Well, to you, guy in the audience, if you’re out there, we weren’t “threatened” by your question. Your question (which I have since learned you threw at another panel before reportedly leaving the room in a huff) wasn’t “threatening” in the slightest. What it was, was predicated on a whole series of false assumptions, namely that:
A. All science fiction writers are the same, part of some club or hive mind that collectively shirks or embraces the things it will write about. What you’ve actually got is a diverse conglomeration of thousands of individuals each with a different degree of technological experience, a different set of interests, and a different range of access to the freshest information. Not to mention wide variations in the amount of plain old effing time we can apply to our research and our work. I mean, how comprehensive a survey of genre fiction can you really have made if you don’t get this?
B. That what you were asking was within the scope of the panel, and the panel’s ability to efficiently engage with it in the time remaining.
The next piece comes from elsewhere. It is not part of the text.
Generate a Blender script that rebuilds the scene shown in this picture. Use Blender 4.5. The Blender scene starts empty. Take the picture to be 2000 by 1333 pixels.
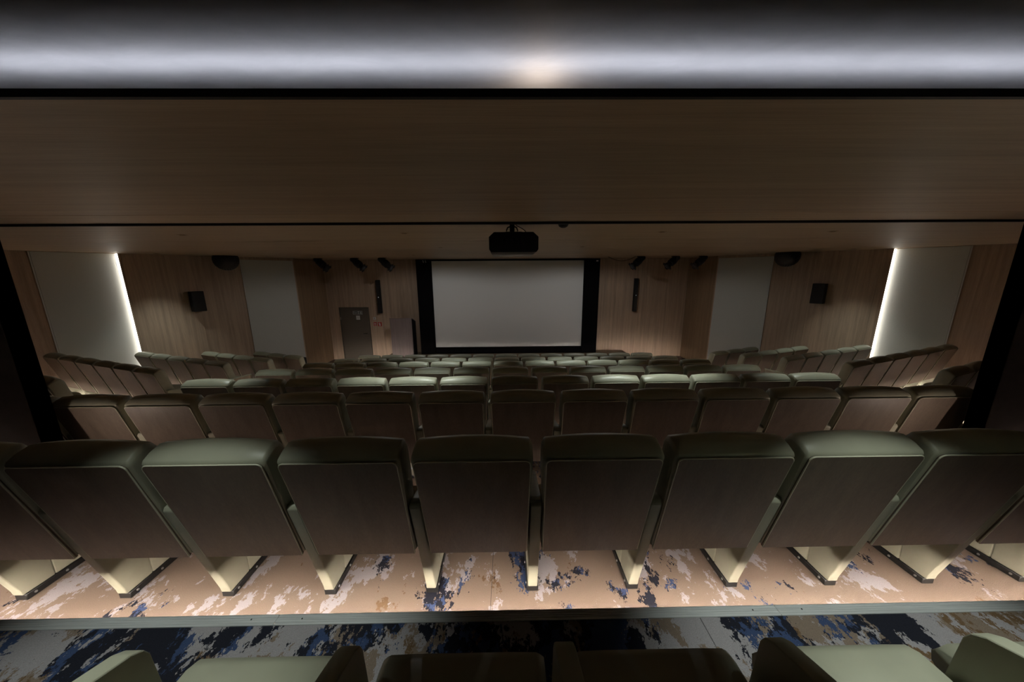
import bpy, bmesh, math, random
from mathutils import Vector, Matrix
random.seed(7)
sc = bpy.context.scene
C = bpy.context.collection
R = math.radians

# ------------------------------------------------------------------ camera
CAMZ = 1.842
cam_d = bpy.data.cameras.new('camera'); cam = bpy.data.objects.new('camera', cam_d); C.objects.link(cam)
cam_d.sensor_fit = 'HORIZONTAL'; cam_d.sensor_width = 36.0; cam_d.lens = 640.0 / 2000.0 * 36.0
cam_d.clip_start = 0.02; cam_d.clip_end = 100
p, yw, rl = R(12.0), R(0.7), R(0.38)
fw = Vector((math.sin(yw) * math.cos(p), math.cos(yw) * math.cos(p), -math.sin(p)))
rt = fw.cross(Vector((0, 0, 1))).normalized(); up = rt.cross(fw)
r2 = rt * math.cos(rl) - up * math.sin(rl); u2 = up * math.cos(rl) + rt * math.sin(rl)
m = Matrix((r2, u2, -fw)).transposed().to_4x4(); m.translation = Vector((0, 0, CAMZ))
cam.matrix_world = m
sc.camera = cam

# ------------------------------------------------------------------ world, exposure
w = bpy.data.worlds.new('world'); sc.world = w; w.use_nodes = True
w.node_tree.nodes['Background'].inputs[0].default_value = (0, 0, 0, 1)
w.node_tree.nodes['Background'].inputs[1].default_value = 0
sc.view_settings.view_transform = 'Standard'; sc.view_settings.look = 'None'
sc.view_settings.gamma = 1; sc.view_settings.use_curve_mapping = False
sc.view_settings.exposure = 0.0
sc.cycles.use_denoising = True
sc.cycles.max_bounces = 6; sc.cycles.diffuse_bounces = 5; sc.cycles.glossy_bounces = 2; sc.cycles.use_adaptive_sampling = True; sc.cycles.adaptive_threshold = 0.03; sc.cycles.sample_clamp_indirect = 3.0
sc.cycles.caustics_reflective = False; sc.cycles.caustics_refractive = False

# light levels (radiance of each kind of lamp in the room)
L_STEP = 160.0       # warm strips under the two rear step nosings
L_HALL = 620.0      # the same strips in the main hall, run brighter
L_SIDE = 60.0       # the lipless outer lengths of the second step
L_COVE = 12.0        # cool strip in the ceiling cove
L_SLOT = 6.5        # vertical light slots beside the white wall panels
L_DOWN = 16.0        # recessed downlights, watts multiplier

# ------------------------------------------------------------------ materials
def lin(c):
    return tuple(((v / 255) / 12.92 if v / 255 <= 0.04045 else ((v / 255 + 0.055) / 1.055) ** 2.4) for v in c) + (1,)

class NT:
    def __init__(s, name):
        s.m = bpy.data.materials.new(name); s.m.use_nodes = True
        s.t = s.m.node_tree; s.b = s.t.nodes['Principled BSDF']
    def n(s, t, **k):
        o = s.t.nodes.new(t)
        for a, b in k.items(): setattr(o, a, b)
        return o
    def l(s, a, b): s.t.links.new(a, b)
    def ramp(s, stops, interp='LINEAR'):
        r = s.n('ShaderNodeValToRGB'); r.color_ramp.interpolation = interp
        e = r.color_ramp.elements
        while len(e) < len(stops): e.new(0.5)
        for x, (pos, c) in zip(e, stops): x.position = pos; x.color = c if len(c) == 4 else c + (1,)
        return r
    def coords(s, scale=(1, 1, 1), rnd=0.0):
        tc = s.n('ShaderNodeTexCoord'); mp = s.n('ShaderNodeMapping'); mp.inputs['Scale'].default_value = scale
        s.l(tc.outputs['Object'], mp.inputs['Vector'])
        if rnd:
            oi = s.n('ShaderNodeObjectInfo'); mu = s.n('ShaderNodeMath', operation='MULTIPLY'); mu.inputs[1].default_value = rnd
            s.l(oi.outputs['Random'], mu.inputs[0]); s.l(mu.outputs[0], mp.inputs['Location'])
        return mp.outputs[0]
    def noise(s, vec, scale, detail=4, rough=0.6, dist=0.0):
        o = s.n('ShaderNodeTexNoise'); s.l(vec, o.inputs['Vector'])
        o.inputs['Scale'].default_value = scale; o.inputs['Detail'].default_value = detail
        o.inputs['Roughness'].default_value = rough; o.inputs['Distortion'].default_value = dist
        return o.outputs['Fac']
    def mix(s, f, a, b, mode='MIX'):
        o = s.n('ShaderNodeMix', data_type='RGBA', blend_type=mode)
        for i, v in ((0, f), (6, a), (7, b)):
            if hasattr(v, 'is_linked'): s.l(v, o.inputs[i])
            else: o.inputs[i].default_value = v
        return o.outputs[2]
    def bump(s, h, strength=0.2, dist=0.002):
        o = s.n('ShaderNodeBump'); o.inputs['Strength'].default_value = strength; o.inputs['Distance'].default_value = dist
        s.l(h, o.inputs['Height']); s.l(o.outputs[0], s.b.inputs['Normal'])
    def fin(s, col=None, rough=0.6, spec=0.4, metal=0.0):
        if col is not None:
            if hasattr(col, 'is_linked'): s.l(col, s.b.inputs['Base Color'])
            else: s.b.inputs['Base Color'].default_value = col if len(col) == 4 else col + (1,)
        s.b.inputs['Roughness'].default_value = rough; s.b.inputs['Specular IOR Level'].default_value = spec
        s.b.inputs['Metallic'].default_value = metal
        return s.m

def wood(name, base, axis, rnd=3.0, contrast=0.28, rough=0.5):
    k = NT(name)
    sc_ = [14, 14, 14]; sc_[axis] = 0.5
    v = k.coords(tuple(sc_), rnd)
    f1 = k.noise(v, 1.0, 6, 0.65, 0.3)
    sc2 = [160, 160, 160]; sc2[axis] = 4
    v2 = k.coords(tuple(sc2), rnd)
    f2 = k.noise(v2, 1.0, 3, 0.6)
    dk = tuple(c * (1 - contrast) for c in base); lt = tuple(min(1, c * (1 + contrast)) for c in base)
    r1 = k.ramp([(0.25, dk), (0.75, lt)]); k.l(f1, r1.inputs[0])
    r2_ = k.ramp([(0.2, (0.72, 0.72, 0.72)), (0.8, (1.12, 1.12, 1.12))]); k.l(f2, r2_.inputs[0])
    c = k.mix(0.8, r1.outputs[0], r2_.outputs[0], 'MULTIPLY')
    oi = k.n('ShaderNodeObjectInfo'); r3 = k.ramp([(0, (0.9, 0.9, 0.9)), (1, (1.08, 1.08, 1.08))]); k.l(oi.outputs['Random'], r3.inputs[0])
    c = k.mix(1.0, c, r3.outputs[0], 'MULTIPLY')
    k.bump(f2, 0.08, 0.001)
    return k.fin(c, rough, 0.3)

def leather(name, base, rough=0.42):
    k = NT(name)
    v = k.coords((1, 1, 1), 5.0)
    f = k.noise(v, 7, 3, 0.5)
    r = k.ramp([(0.3, tuple(c * 0.94 for c in base)), (0.7, tuple(c * 1.05 for c in base))]); k.l(f, r.inputs[0])
    g = k.noise(v, 420, 3, 0.6)
    k.bump(g, 0.12, 0.0006)
    return k.fin(r.outputs[0], rough, 0.45)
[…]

There’s this thing that happens when a subject is broached that is orthagonal to a panel’s description or ponderously tangential to its actual focus– the moderator says, “Look, we really can’t go into all that,” and everyone moves on.
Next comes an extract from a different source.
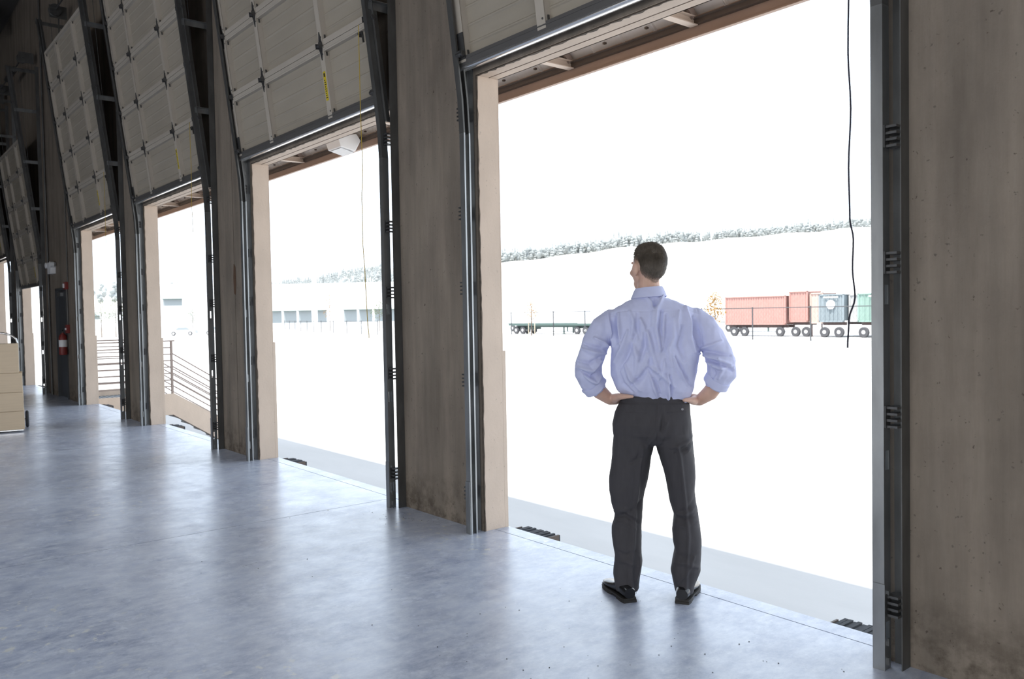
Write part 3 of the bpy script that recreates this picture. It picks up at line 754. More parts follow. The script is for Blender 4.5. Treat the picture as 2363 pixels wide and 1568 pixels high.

C. That failing or refusing to feature the absolute latest in cutting-edge real-world tech invalidates the act of writing speculative fiction.
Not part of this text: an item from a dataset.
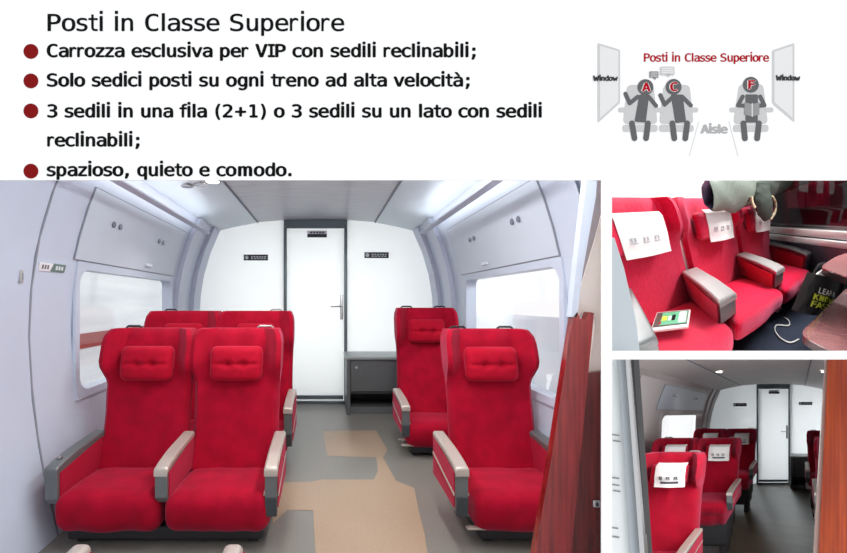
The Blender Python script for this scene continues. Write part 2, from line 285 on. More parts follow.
b = bmesh.new()
for pts in ([(-250,-150),(1150,-150),(1150,180),(-250,180)], [(602,180),(612,180),(612,640),(602,640)], [(612,351),(1150,351),(1150,359.5),(612,359.5)],
            [(852,180),(1150,180),(1150,351),(852,351)], [(852,359.5),(1150,359.5),(1150,640),(852,640)], [(-250,180),(-12,180),(-12,640),(-250,640)]):
    bpoly(pts, bm=b)
put('wall_front', b, 'page', smooth=False, kind='structure')
G1 = 'text lines printed on the white panel'
tline('Posti in Classe Superiore', 48, 344, 31, 16.8, 'ink', .018, 'black headline Posti in Classe Superiore at the top of the white panel', group=G1)
tline('Carrozza esclusiva per VIP con sedili reclinabili;', 47.5, 475, 57, 12.6, 'ink', .05, 'black text line about the exclusive VIP carriage under the headline', group=G1)
tline('Solo sedici posti su ogni treno ad alta velocità;', 47.5, 469, 86.4, 12.6, 'ink', .05, 'black text line beginning Solo sedici posti, beside the second bullet', group=G1)
tline('3 sedili in una fila (2+1) o 3 sedili su un lato con sedili', 48, 541, 117.3, 12.6, 'ink', .05, 'longest black text line, beginning 3 sedili in una fila (2+1)', group=G1)
tline('reclinabili;', 48, 139, 146.3, 12.6, 'ink', .05, 'single black word reclinabili without a bullet of its own', group=G1)
tline('spazioso, quieto e comodo.', 47.5, 291, 176, 12.6, 'ink', .05, 'lowest black text line reading spazioso, quieto e comodo', group=G1)
for py, w in ((51.5, 'beside the line about the VIP carriage'), (81, 'beside the line Solo sedici posti'), (111, 'beside the line 3 sedili in una fila'), (171.2, 'beside the line spazioso, quieto e comodo')):
    x, z = bp(31, py)
    o = put('bullet_dot', disc((x, BY-.0004, z), 7.4/F, .0008, 'y', 32), 'bullet_red', smooth=False)
    thing('bullet_dot', 'round dark red bullet ' + w, 'bullet', ob=o, group='dark red bullets of the text list')
# the seat diagram
def pcaps(a, b_, w, y, bm=None):
    (x0,z0),(x1,z1) = bp(*a), bp(*b_); r = w/2/F; an = math.atan2(z1-z0, x1-x0); pts = []
    for k in range(9): t = an+math.pi/2+math.pi*k/8; pts.append((x0+r*math.cos(t), z0+r*math.sin(t)))
    for k in range(9): t = an-math.pi/2+math.pi*k/8; pts.append((x1+r*math.cos(t), z1+r*math.sin(t)))
    return prism(pts, y, y+.0004, 'y', bm)
def rpoly(pts, rad, y, bm=None, th=.0004):
    out = []; n = len(pts)
    for i in range(n):
        p = Vector(pts[i]); a = (Vector(pts[i-1])-p); c = (Vector(pts[(i+1)%n])-p); r = min(rad, a.length/2.1, c.length/2.1)
        p0 = p + a.normalized()*r; p1 = p + c.normalized()*r
        for k in range(5):
            t = k/4; out.append(tuple(p0*(1-t)**2 + p*2*t*(1-t) + p1*t*t))
    return prism([bp(*q) for q in out], y, y+th, 'y', bm)
YS, YM, YL = BY-.0006, BY-.0011, BY-.0018
for k, (bk, cu_, arms, lab) in enumerate((
    ([(627,84.9),(653.5,84.9),(657.4,124),(622.8,124)], (622.3,657.4), ((618,626),(654,662.3)), 'pale grey seat drawing behind the figure lettered A'),
    ([(663.5,84.9),(689.5,84.9),(693.5,124),(658.9,124)], (658.9,693.5), ((689.9,698),), 'pale grey seat drawing behind the figure lettered C'),
    ([(739,84.1),(763,84.1),(767.8,124),(732.9,124)], (732.9,768.3), ((729.3,737),(765.4,773.2)), 'pale grey seat drawing behind the reading figure lettered F'))):
    x, z = bp((cu_[0]+cu_[1])/2, 132)
    t = thing('seat_pictogram', lab, 'pictogram', (0,0,0), 'seat drawings of the diagram')
    put('backrest', rpoly(bk, 5, YS), 'p_seat', t, smooth=False)
    put('cushion', rpoly([(cu_[0],124.8),(cu_[1],124.8),(cu_[1],132),(cu_[0],132)], 3, YS-.0001), 'p_seat', t, smooth=False)
    for a in arms: put('armrest', rpoly([(a[0],107.6),(a[1],107.6),(a[1],112.4),(a[0],112.4)], 2.4, YS-.0002), 'p_seat', t, smooth=False)
def figure(lab, hc, torso, arms, legs, letter, lx, book=None):
    t = thing('passenger_pictogram', lab, 'pictogram', (0,0,0), 'passenger figures of the diagram')
    x, z = bp(*hc)
    put('head', disc((x, YM-.0001, z), 7.9/F, .0004, 'y', 28), 'p_man', t, smooth=False)
    put('torso', rpoly(torso, 1.5, YM), 'p_man', t, smooth=False)
    for a in arms:
        b = bmesh.new()
        for j, (p, q) in enumerate(zip(a, a[1:])): pcaps(p, q, 4, YM-.0002-.0001*j, b)
        put('arm', b, 'p_man', t, smooth=False)
    for l in legs: put('leg', pcaps(l[0], l[1], 5.6, YM-.0003), 'p_man', t, smooth=False)
    put('letter_outline', text(letter, lx[0], lx[1], hc[1]+4.1, 8.2, 'page', .16, YL+.0004), 'page', t, smooth=False)
    put('letter', text(letter, lx[0], lx[1], hc[1]+4.1, 8.2, 'text_red', .07, YL-.0004), 'text_red', t, smooth=False)
    if book:
        b = rpoly(book[0], .6, YL); rpoly(book[1], .6, YL, b); put('book', b, 'p_book', t, smooth=False)
        put('book_fold', pcaps((751.3,104),(751.3,116.8), 1, YL-.0004), 'p_line', t, smooth=False)
figure('dark grey passenger figure with head lettered A in the diagram', (645.1,87.4), [(639.1,94.6),(648.9,95),(645.4,122.7),(634.2,121.8)],
    ([(625.2,93.9),(629.4,103.5),(637.5,97)], [(648.5,97),(655.7,106)]), (((631.6,123.5),(634.2,138.4)),((647.6,123.5),(645.8,138.4))), 'A', (641.8,648.6))
figure('dark grey passenger figure with head lettered C in the diagram', (673.2,87.1), [(670.5,95),(682.2,94.6),(685.8,122),(675,123.2)],
    ([(660.1,95.4),(664.3,104.8),(671.8,97.8)], [(682,97),(690.5,105.6)]), (((672,123.5),(674,138.6)),((686.8,123.5),(685,138.6))), 'C', (670,676.2))
figure('dark grey passenger figure lettered F reading a book in the diagram', (750.4,85), [(745,94.6),(757.5,94.6),(757.3,122.7),(745.2,122.7)],
    ([(742.3,96.8),(737.6,105.5),(745,106)], [(759.8,96.8),(764,105.5),(757,106)]), (((742.9,123.5),(744.6,138.6)),((758.4,123.5),(756.8,138.6))), 'F', (748,753.2),
    ([(743.9,102.6),(751,104.4),(751,116.8),(743.9,115)], [(751.6,104.4),(758.6,102.6),(758.6,115),(751.6,116.8)]))
for pts, inn, tx, tb, lab in (([(597.3,43),(620,49.8),(620,103),(597.3,123.4)], [(599.6,46),(618,51.5),(618,102),(599.6,118.5)], (593,617), 81, 'pale grey drawn window with the word Window left of figure A'),
                    ([(771.8,50.5),(794.2,43),(794.2,122.7),(771.8,103.7)], [(773.8,52),(792,46),(792,118),(773.8,102.6)], (775.4,799), 80.7, 'pale grey drawn window with the word Window right of figure F')):
    t = thing('window_pictogram', lab, 'pictogram', (0,0,0), 'window drawings of the diagram')
    put('rim', rpoly(pts, 2, YS), 'p_rim', t, smooth=False); put('pane', rpoly(inn, .8, YM), 'p_window', t, smooth=False)
    put('caption', text('Window', tx[0], tx[1], tb, 4.9, 'p_text', .08, YL), 'p_text', t, smooth=False)
for r, m, yy, tail, lab, lm in (((649.1,71.5,658.2,78), 'p_book', YM, [(652,77.5),(656,77.5),(655,80.2)], 'small darker grey speech bubble above the head lettered A', 'p_line'),
                            ((659.9,67,674,75.4), 'p_rim', YM-.0006, [(666,75),(670,75),(668,77.5)], 'small pale grey speech bubble above the head lettered C', 'page')):
    b = rpoly([(r[0],r[1]),(r[2],r[1]),(r[2],r[3]),(r[0],r[3])], .8, yy); prism([bp(*p) for p in tail], yy, yy+.0004, 'y', b)
    t = thing('speech_bubble', lab, 'pictogram', (0,0,0), 'speech bubbles of the diagram')
    put('bubble', b, m, t, smooth=False); b = bmesh.new()
    for k in range(3): pcaps((r[0]+1.5, r[1]+1.9+k*1.9), (r[2]-1.5, r[1]+1.9+k*1.9), .5, yy-.0005, b)
    put('writing_line', b, lm, t, smooth=False)
for a, c, lab in (((698.7,121.5),(689.4,155.6),'thin slanted pale line left of the word Aisle'), ((728.8,121.5),(737.8,155.6),'thin slanted pale line right of the word Aisle')):
    o = put('aisle_line', pcaps(a, c, 1.0, YS), 'p_line', smooth=False); thing('aisle_line', lab, 'line', ob=o, group='lines of the drawn aisle')
tline('Aisle', 701, 727, 133.2, 8.2, 'p_grey', .08, 'grey word Aisle between the two slanted lines of the diagram')
tline('Posti in Classe Superiore', 644, 768.6, 61.6, 8.0, 'text_red', .03, 'small red heading Posti in Classe Superiore above the seat diagram')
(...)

So, we weren’t threatened by your question, sir, may the gods of technology bless and keep you. We didn’t have the time to try and shake you out of all your presumptions, and we knew it, and frankly it wasn’t our responsibility to do so. If you wonder why people get het up when you don’t appear to want to listen to them, it’s not because your questions ring too fiercely for mortal ears to hear them. I hope that helps.
Other than that, I got the chance to briefly sit in on the “Teen Violence, Teen Sex” panel, which was of interest to me because The Republic of Thieves features, in case you didn’t already know, both teenage violence and teenage sex, written to frame some issues of consent and false idealization that I think sex in SF/F has at times been prone to. A good discussion was developing when I had to sneak off to other responsibilities.
One thing I will say, in response to the frequent observation (and hell, I’ve made it too) that our culture seems far more comfortable with gruesome fictional violence than it does with consensual fictional sex, is that there is one rarely-discussed reason for author squeamishness that has nothing to do with prudishness or presumption or lack of awareness. It is merely that an author writing a sex scene may be in more danger of revealing actual facts about their intimate self and their kinks and preferences than they are at any other time in the writing process; the art of writing honestly and with feeling and vigor threatens to expose much about the person behind the keys. Mitigating or preventing that exposure is a hard skill to learn.
Whether you realize it or not, you will actually learn some real things about me and my experiences from the sex scenes in The Republic of Thieves. It has taken time for me to become comfortable with that, and I will never feel any need to apologize for taking that time.
Anyhow, that was Readercon! No more public appearances for me until GenCon in Indianapolis, August 15-18.